Del resto, fu un altro Jorge, Jorge L. Borges, l’importante scrittore argentino che nulla aveva di italiano in famiglia – ma che amava e considerava Dante “il più grande poeta del mondo” -, a dare un paio di fulminanti definizioni sull’identità dei suoi connazionali. “Gli argentini sono italiani che parlano spagnolo e si credono inglesi”, disse una volta.

Ma a questa battuta, la più celebre, ne seguì un’altra non meno profonda né spiritosa. A chi gli domandava perché non fosse così nazionalista come lo sono, solitamente, gli argentini, Borges rispondeva: “Perché non scorre sangue italiano nelle mie vene”. Ecco, il miscuglio alla pari dell’identità italiana e spagnola (metà della popolazione argentina ha rami italiani in famiglia), ha creato questo mix esplosivo degli argentini sempre espansivi, esageratamente espansivi come gli abitanti di Buenos Aires, detti “porteños”.

Ma questo calore, questa forma di “maradonite” – da Maradona – con atteggiamenti a volte sopra le righe tipico di gente aperta e accogliente, dalle battute pronte e sagaci stile papa Francesco, è l’ennesimo aspetto in comune di due popoli lontani diecimila chilometri tra loro.
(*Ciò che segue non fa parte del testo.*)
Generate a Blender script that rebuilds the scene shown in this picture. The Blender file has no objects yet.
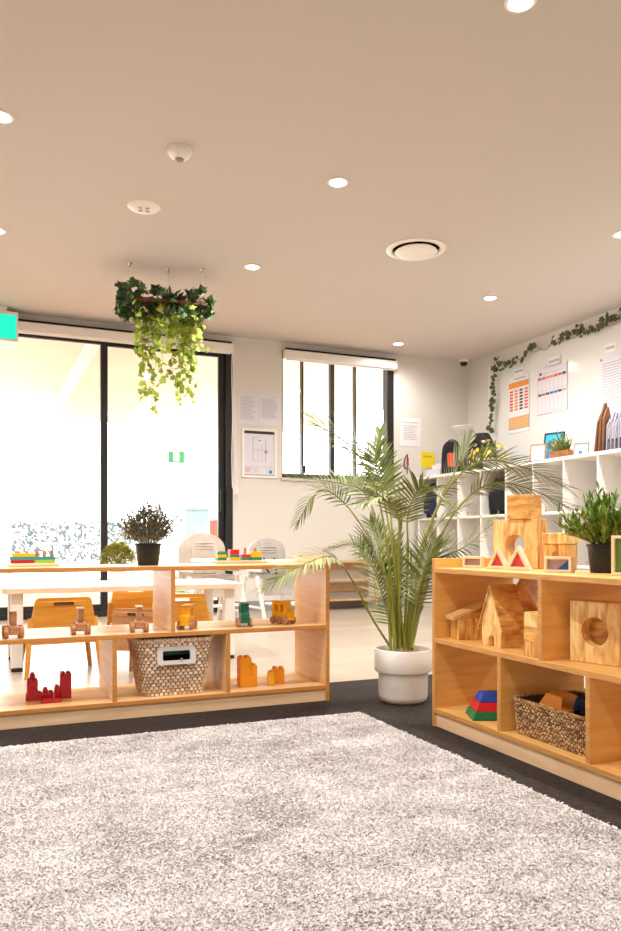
import bpy, math, random
import numpy as np
from mathutils import Vector, Matrix, Euler
from mathutils.geometry import tessellate_polygon
random.seed(7)
rng = np.random.default_rng(7)
R = math.radians
S = bpy.context.scene
COL = S.collection
U = random.uniform

# ------------------------------------------------------------------ survey of the room
# room axes: X along the back wall, Y towards it, Z up; the camera stands at the origin
CAMZ, F, CX, HY = 0.695, 765.0, 310.5, 541.0
YAW = R(23.3); SY, CY = math.sin(YAW), math.cos(YAW)
def ray(x, y):
    u, v = (x-CX)/F, (HY-y)/F
    return SY+CY*u, CY-SY*u, v
def on_y(x, y, Y):
    a, b, v = ray(x, y); d = Y/b
    return Vector((a*d, Y, CAMZ+v*d))
def on_x(x, y, X):
    a, b, v = ray(x, y); d = X/a
    return Vector((X, b*d, CAMZ+v*d))
def on_z(x, y, Z):
    a, b, v = ray(x, y); d = (Z-CAMZ)/v
    return Vector((a*d, b*d, Z))
def at(x, y, d):
    a, b, v = ray(x, y)
    return Vector((a*d, b*d, CAMZ+v*d))

# ------------------------------------------------------------------ materials
def lin(c):
    return tuple(((v/255)/12.92 if v/255 <= .04045 else ((v/255+.055)/1.055)**2.4) for v in c)+(1,)
def M(name, c1, c2=None, rough=.5, metal=0, scale=8, stretch=(1,1,1), mode='noise', detail=3, bump=0, bscale=None, spec=.5, lo=.35, hi=.65, distort=0, sheen=0, trans=0):
    m = bpy.data.materials.new(name); m.use_nodes = True
    nt = m.node_tree; N = nt.nodes; L = nt.links
    b = N['Principled BSDF']
    b.inputs['Base Color'].default_value = lin(c1)
    b.inputs['Roughness'].default_value = rough; b.inputs['Metallic'].default_value = metal
    b.inputs['Specular IOR Level'].default_value = spec
    if sheen: b.inputs['Sheen Weight'].default_value = sheen
    if trans: b.inputs['Transmission Weight'].default_value = trans
    if c2 or bump:
        tc = N.new('ShaderNodeTexCoord'); mp = N.new('ShaderNodeMapping'); mp.inputs['Scale'].default_value = stretch
        L.new(tc.outputs['Object'], mp.inputs['Vector'])
    if c2:
        rp = N.new('ShaderNodeValToRGB'); rp.color_ramp.elements[0].color = lin(c1); rp.color_ramp.elements[1].color = lin(c2)
        if mode == 'island':
            g = N.new('ShaderNodeNewGeometry'); L.new(g.outputs['Random Per Island'], rp.inputs[0])
        else:
            nz = N.new('ShaderNodeTexNoise'); nz.inputs['Scale'].default_value = scale; nz.inputs['Detail'].default_value = detail
            nz.inputs['Distortion'].default_value = distort
            L.new(mp.outputs['Vector'], nz.inputs['Vector']); L.new(nz.outputs['Fac'], rp.inputs[0])
            rp.color_ramp.elements[0].position = lo; rp.color_ramp.elements[1].position = hi
        L.new(rp.outputs[0], b.inputs['Base Color'])
    if bump:
        n2 = N.new('ShaderNodeTexNoise'); n2.inputs['Scale'].default_value = bscale or scale; n2.inputs['Detail'].default_value = 4
        L.new(mp.outputs['Vector'], n2.inputs['Vector'])
        bp = N.new('ShaderNodeBump'); bp.inputs['Strength'].default_value = bump; bp.inputs['Distance'].default_value = .01
        L.new(n2.outputs['Fac'], bp.inputs['Height']); L.new(bp.outputs[0], b.inputs['Normal'])
    return m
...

Non c’è italiano che non sia rimasto incantato e commosso, dopo essere andato in Argentina alla ricerca di parenti mai prima conosciuti.

E non c’è argentino che non rimanga estasiato dell’Italia, questa “patria dei nonni” che laggiù evoca la stessa sensazione del nostro “andare in America” evocato per generazioni.
Sarebbe un delitto, dunque, che il governo, il Parlamento e le istituzioni non prendessero atto di quest’altra immensa, anarchica, ma generosa Italia che vive al di là dell’Atlantico. L’Argentina non è solo un tesoro della nostra memoria in America latina. L’Argentina è soprattutto il ponte di un futuro che solo per la sorella-Italia può arridere, se coltivato con intelligenza e lungimiranza.

L’Argentina e quell’America “che parla italiano” con quasi cinquanta milioni di cittadini discendenti dai nostri emigranti fra Brasile, Uruguay, Venezuela, Cile e altrove, devono tornare a essere un “interesse nazionale”. Papa Francesco e la partita del cuore del 14 agosto con due Nazionali intercambiabili nei nomi e perfino nei campionati (ben nove dei tredici argentini giocano o hanno giocato in serie A), sono il segno della svolta possibile e necessaria.